President Vanessa Beasley and her husband, Trey, bagged personal care items with students during the Service Ignited inauguration event.

President Beasley notes that she’s already seen how a Trinity education teaches students how to learn rather than simply what to learn. And that includes listening to—and learning from—fellow students as well as faculty and staff. She fully embraces the idea that the Trinity experience teaches you both how to answer questions and question answers.

“We want all students, no matter their backgrounds or any parts of their identity, to learn from each other. A central concept of the liberal arts is teaching people how to understand the world by providing tools to research more perspectives than just your own,” Beasley says. “I want our students to understand how other people think and also how to support their own arguments by using the best evidence. That’s how we prepare them for a life of meaning and purpose in their careers and beyond.”

This philosophy is reflected in President Beasley’s chosen academic field of political rhetoric, which she discovered during her junior year of college. During a final exam, she was challenged by a communication professor to write an essay evaluating a political conflict from multiple perspectives.

“By then, I had learned how to study and prepare for the exam. As I turned it in, I was happy with my essay,” Beasley says. “When we came back at the beginning of senior year, that professor asked me to come see him in his office. I figured I was in trouble for something I didn’t know I had done—because why else would a professor want to talk to me? He ended up telling me how impressive my essay was and that he thought if I was writing and thinking at that level, I ought to consider going to graduate school.”

Soon after, Beasley found herself studying at the University of Texas at Austin, where she received a master’s degree and doctorate in speech communication. No stranger to the Lone

Star State, she went on to teach at Texas A&M University and Southern Methodist University before moving to the University of Georgia and eventually returning to Vanderbilt University.

Vanessa Beasley came to Trinity from Vanderbilt University, where she served as vice provost for Academic Affairs. Photo courtesy of Vanderbilt University.

Beasley has continued her research on U.S. political rhetoric, authoring You, the People: American National Identity in Presidential Rhetoric: 1885-2000 and editing the volume Who Belongs in America? Presidents, Rhetoric, and Immigration. She still enjoys her research, although it has taken a back seat to her new role at Trinity. Even so, she’s finding ways to promote civil discourse.

In today’s politically charged climate, Beasley has been a champion of asking how we might imagine a renewed “civic literacy” on Trinity’s campus and beyond. It’s a concept that harkens back to the ancient Greeks, Romans, and the beginning of the liberal arts tradition, which she says the University continues to revisit and revise.

“The model associated with Ciceronian education, for example, requires that you have a sense of the importance of the greater community in ways that likely go beyond your own self-interest,” Beasley explains.

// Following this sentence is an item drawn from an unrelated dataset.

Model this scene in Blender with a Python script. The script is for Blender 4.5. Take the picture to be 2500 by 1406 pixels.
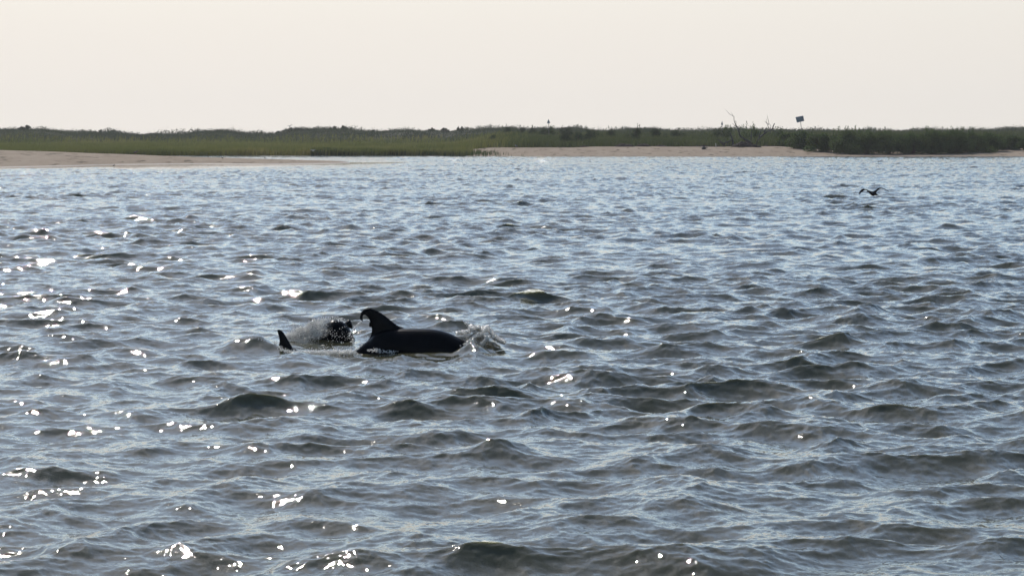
import bpy, math, random
import numpy as np
from mathutils import Vector, Matrix, Euler, noise as mnoise

for o in list(bpy.data.objects): bpy.data.objects.remove(o)
C = bpy.context.scene.collection
S = bpy.context.scene
R = math.radians
random.seed(11)
rng = np.random.default_rng(11)

# ---------------------------------------------------------------- camera
FPX, CAMH, HORIZON = 6500.0, 2.6, 340.0          # focal length in photograph pixels, eye height, horizon row
PITCH = math.atan((703 - HORIZON) / FPX)
cam_d = bpy.data.cameras.new('camera')
cam_d.sensor_width = 36.0
cam_d.lens = FPX / 2500 * 36
cam_d.clip_start = 0.5
cam_d.clip_end = 20000
cam = bpy.data.objects.new('camera', cam_d)
C.objects.link(cam)
cam.location = (0, 0, CAMH)
cam.rotation_euler = (R(90) - PITCH, 0, 0)
S.camera = cam

# ---------------------------------------------------------------- sky and sun
SUN_AZ, SUN_EL = R(-15), R(37)                  # azimuth from +Y towards +X, elevation
w = bpy.data.worlds.new('World'); S.world = w; w.use_nodes = True
wn = w.node_tree; bg = wn.nodes['Background']
sky = wn.nodes.new('ShaderNodeTexSky'); sky.sky_type = 'NISHITA'; sky.sun_disc = False
sky.sun_elevation = SUN_EL; sky.sun_rotation = SUN_AZ
sky.altitude = 0; sky.air_density = 1.0; sky.dust_density = 0.35; sky.ozone_density = 1.5
SKY_K = 0.122
def wnode(t, **k):
    n = wn.nodes.new(t)
    for a, v in k.items(): setattr(n, a, v)
    return n
# milky summer air: the clear sky fades into a cream haze layer towards the horizon, brighter round the sun
wtc = wnode('ShaderNodeTexCoord'); wsep = wnode('ShaderNodeSeparateXYZ'); wn.links.new(wtc.outputs['Generated'], wsep.inputs[0])
wab = wnode('ShaderNodeMath', operation='MAXIMUM'); wn.links.new(wsep.outputs[2], wab.inputs[0]); wab.inputs[1].default_value = 0
wsq = wnode('ShaderNodeMath', operation='POWER'); wn.links.new(wab.outputs[0], wsq.inputs[0]); wsq.inputs[1].default_value = 5.0
wsc = wnode('ShaderNodeMath', operation='MULTIPLY'); wn.links.new(wsq.outputs[0], wsc.inputs[0]); wsc.inputs[1].default_value = -1 / .09 ** 5.0
wti = wnode('ShaderNodeMixRGB', blend_type='MULTIPLY'); wti.inputs[0].default_value = 1; wn.links.new(sky.outputs[0], wti.inputs[1]); wti.inputs[2].default_value = (1.0, 1.0, 1.0, 1)
wex = wnode('ShaderNodeMath', operation='EXPONENT'); wn.links.new(wsc.outputs[0], wex.inputs[0])
wdt = wnode('ShaderNodeVectorMath', operation='DOT_PRODUCT'); wn.links.new(wtc.outputs['Generated'], wdt.inputs[0])
wdt.inputs[1].default_value = (math.sin(SUN_AZ), math.cos(SUN_AZ), 0)
wmr = wnode('ShaderNodeMapRange'); wn.links.new(wdt.outputs['Value'], wmr.inputs[0])
wmr.inputs[1].default_value = .70; wmr.inputs[2].default_value = 1.0; wmr.inputs[3].default_value = 0; wmr.inputs[4].default_value = 1
whz = wnode('ShaderNodeMixRGB'); wn.links.new(wmr.outputs[0], whz.inputs[0])
whz.inputs[1].default_value = (.765 / SKY_K, .74 / SKY_K, .690 / SKY_K, 1); whz.inputs[2].default_value = (.905 / SKY_K, .85 / SKY_K, .782 / SKY_K, 1)
wmx = wnode('ShaderNodeMixRGB'); wn.links.new(wex.outputs[0], wmx.inputs[0]); wn.links.new(wti.outputs[0], wmx.inputs[1]); wn.links.new(whz.outputs[0], wmx.inputs[2])
wn.links.new(wmx.outputs[0], bg.inputs[0]); bg.inputs[1].default_value = SKY_K
sl = bpy.data.lights.new('sun', 'SUN'); sl.energy = 2.9; sl.angle = R(0.5); sl.color = (1.0, 0.93, 0.84)
sun = bpy.data.objects.new('sun', sl); C.objects.link(sun)
sd = Vector((math.sin(SUN_AZ) * math.cos(SUN_EL), math.cos(SUN_AZ) * math.cos(SUN_EL), math.sin(SUN_EL)))
sun.rotation_euler = sd.to_track_quat('Z', 'Y').to_euler()
S.view_settings.view_transform = 'Standard'; S.view_settings.look = 'None'
S.view_settings.exposure = 0.0; S.view_settings.gamma = 1
S.cycles.max_bounces = 6; S.cycles.diffuse_bounces = 2; S.cycles.glossy_bounces = 3
S.cycles.transparent_max_bounces = 8; S.cycles.volume_bounces = 0
S.cycles.caustics_reflective = False; S.cycles.caustics_refractive = False
S.cycles.sample_clamp_indirect = 6
S.cycles.use_denoising = True; S.cycles.denoiser = 'OPENIMAGEDENOISE'; S.cycles.denoising_input_passes = 'RGB_ALBEDO_NORMAL'; S.cycles.denoising_prefilter = 'ACCURATE'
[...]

And while that realization is important, Beasley says, there’s a second component to civic literacy that is also fundamental to the liberal arts.

“The second part of civic literacy is asking how we know what we think we know. This includes asking yourself whether you are only hearing from people you already agree with, which is not usually the most productive path to learning. How, then, do we learn to listen to people who we disagree with and to do so without being highly reactive, to listen with curiosity? How do you practice a habit of mind that enables you to say, ‘I don’t have to agree with it, but I want to understand why somebody else would think this way,’” Beasley says.

“Sometimes taking this stance confirms your own beliefs even more. It asks you to think about why you have the beliefs that you do. Other times, it might lead you to reconsider your beliefs, and that can be very meaningful, too. In both scenarios, you might also ask, and be asked, to provide better evidence for your claims. The ability to discover, interpret, and evaluate new evidence or data is one of the most important skills learned through a liberal arts education, ” she says.

President Beasley is energized and excited by what she sees at Trinity University: a faculty committed to scholarship as well as hands-on, experiential research and teaching; a newly reclassified, highly ranked national liberal arts college; exceptional new facilities, including Dicke Hall and Beneski Parkway; and a student body that continues to raise the bar in both academic profile and diversity.

“Trinity is a community where people genuinely care for each other and where relationships are important. I’ve heard that over and over again from faculty, students, and staff, and I have seen it, too,” Beasley says. “I’ve been struck by how many people have shared a story with me about how a relationship they formed at Trinity changed their life, and I’ve also been struck by how much people want to re-engage with each other right now.”